22 “Do not kill them,” he answered. “Would you kill those you have captured with your own sword or bow? Set food and water before them so that they may eat and drink and then go back to their master.” 23 So he prepared a great feast for them, and after they had finished eating and drinking, he sent them away, and they returned to their master. So the bands from Aram stopped raiding Israel’s territory.
Famine in Besieged Samaria
24 Some time later, Ben-Hadad king of Aram mobilized his entire army and marched up and laid siege to Samaria. 25 There was a great famine in the city; the siege lasted so long that a donkey’s head sold for eighty shekels of silver, and a quarter of a cab of seed pods for five shekels.
26 As the king of Israel was passing by on the wall, a woman cried to him, “Help me, my lord the king!”
27 The king replied, “If the Lord does not help you, where can I get help for you? From the threshing floor? From the winepress?” 28 Then he asked her, “What’s the matter?”
She answered, “This woman said to me, ‘Give up your son so we may eat him today, and tomorrow we’ll eat my son.’
29 So we cooked my son and ate him. The next day I said to her, ‘Give up your son so we may eat him,’ but she had hidden him.”
30 When the king heard the woman’s words, he tore his robes. As he went along the wall, the people looked, and they saw that, under his robes, he had sackcloth on his body. 31 He said, “May God deal with me, be it ever so severely, if the head of Elisha son of Shaphat remains on his shoulders today!”
32 Now Elisha was sitting in his house, and the elders were sitting with him. The king sent a messenger ahead, but before he arrived, Elisha said to the elders, “Don’t you see how this murderer is sending someone to cut off my head? Look, when the messenger comes, shut the door and hold it shut against him. Is not the sound of his master’s footsteps behind him?” 33 While he was still talking to them, the messenger came down to him.
The king said, “This disaster is from the Lord. Why should I wait for the Lord any longer?”
Psalm 86
New International Version (NIV)
Psalm 86
A prayer of David.

Hear me, Lord, and answer me,     for I am poor and needy.

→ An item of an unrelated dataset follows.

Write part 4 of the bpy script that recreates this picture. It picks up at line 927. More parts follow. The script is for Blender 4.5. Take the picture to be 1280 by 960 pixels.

Guard my life, for I am faithful to you;     save your servant who trusts in you. You are my God; have mercy on me, Lord,     for I call to you all day long.

Bring joy to your servant, Lord,     for I put my trust in you.

You, Lord, are forgiving and good,     abounding in love to all who call to you.

Hear my prayer, Lord;     listen to my cry for mercy.

When I am in distress, I call to you,     because you answer me.

Among the gods there is none like you, Lord;     no deeds can compare with yours.

All the nations you have made     will come and worship before you, Lord;     they will bring glory to your name.
For you are great and do marvelous deeds;     you alone are God.
Teach me your way, Lord,     that I may rely on your faithfulness; give me an undivided heart,     that I may fear your name.
I will praise you, Lord my God, with all my heart;     I will glorify your name forever.
For great is your love toward me;     you have delivered me from the depths,     from the realm of the dead.
Arrogant foes are attacking me, O God;     ruthless people are trying to kill me—     they have no regard for you.
But you, Lord, are a compassionate and gracious God,     slow to anger, abounding in love and faithfulness.
Turn to me and have mercy on me;     show your strength in behalf of your servant; save me, because I serve you     just as my mother did.
Give me a sign of your goodness,     that my enemies may see it and be put to shame,     for you, Lord, have helped me and comforted me.